Elbert Lin, the solicitor general of West Virginia, responded that states and utilities were being hurt as they began to restructure their energy systems in anticipation of the rule. “I don’t think we’ve ever seen a program like this,” he said. “This is about fundamentally reordering the way we use energy, from plant to plug.”
He added, “There are ongoing harms incurred by the states which cannot be adequately addressed.”
Judge Kavanaugh, noting that the E.P.A. has said it intends to revise the rule before releasing a final version, said: “Maybe they’ll still tweak it. For us to get in the middle of it before it happens seems highly unusual.”
Judge Kavanaugh also appeared skeptical of the argument that preparations could harm states in the handful of months before the rule is expected to be finalized this summer. “It could take as much time for us to write this opinion as it will for E.P.A. to release the final rule,” he said.
Among the lawyers arguing on behalf of the coal companies was Laurence H. Tribe, a well-known Harvard scholar of constitutional law who was a mentor to Mr. Obama when he attended law school. Republicans who oppose the rule have cheered Mr. Tribe’s role in the case.
In court on Thursday, Mr. Tribe laid out a broad, sweeping argument against the rule as unconstitutional, echoing spirited arguments that he has been making for months in legal briefs, congressional testimony and an opinion article in The Wall Street Journal.
By requiring states to enact new policies to change their energy economies, Mr. Tribe told the court, “the E.P.A. is coloring outside the lines. They’re trying to make law, not execute law. They are commandeering the states.”
“States are not to be treated as puppets,” he added.
Mr. Tribe also engaged in the narrow legal argument over two ambiguously worded amendments to the 1990 Clean Air Act that is at the heart of the dispute between the E.P.A. and the coal companies.
Under those amendments, legal experts say, it is not clear whether the agency has the authority to use one section of the Clean Air Act to regulate greenhouse gas pollution from power plants when it has already used a different section of the law to regulate other kinds of pollutants from the plants.
When the law was passed, the House version appeared to prohibit such “double regulation,” experts say, but the Senate version appeared to allow it. The final version of the legislation left the matter unclear.
In arguing that it has the authority to regulate different pollutants from the same sources, the E.P.A. points to the Senate language. In arguing that the agency lacks the authority, the coal companies point to the House language.
Mr. Tribe argued that a constitutional reading of the law would not give weight to the language that appears to allow double regulation.
“They’ve tried to create the illusion that there are two different provisions you have to reconcile,” Mr. Tribe said. That reading, he said, “would upturn the entire constitutional system.”

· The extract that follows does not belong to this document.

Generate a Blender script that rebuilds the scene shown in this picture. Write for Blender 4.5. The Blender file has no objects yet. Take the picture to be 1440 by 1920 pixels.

Amanda Berman, representing the E.P.A., told the judges, “I think he’s flat-out wrong.” She cited legal precedent in which, if there is ambiguity in a law, the agency enacting the law is given deference to interpret it.
“E.P.A. should be given the chance to reconcile these amendments,” Ms. Berman said.
The third judge on the panel, Karen L. Henderson, who said she held a different view from her colleagues, appeared less inclined to wait for the final regulation. She noted that the E.P.A. administrator, Gina McCarthy, had frequently said that she intended to finalize the rule much as it stands now.
“I see a closed mind as far as the legal issue,” Judge Henderson said. “They’ve already stated their position on the legality, unless a court says they’re wrong.”
It was less clear where the three judges, who were all appointed by Republican presidents, stood on the merits of the rule itself. If the panel dismisses the case because the regulation is not yet finalized, the petitioners are expected to return to the court once the final version is released.
While those broader questions of constitutionality were not at issue in Thursday’s case, they are almost certain to re-emerge.
Thirteen states and the District of Columbia are backing the Obama administration’s proposal.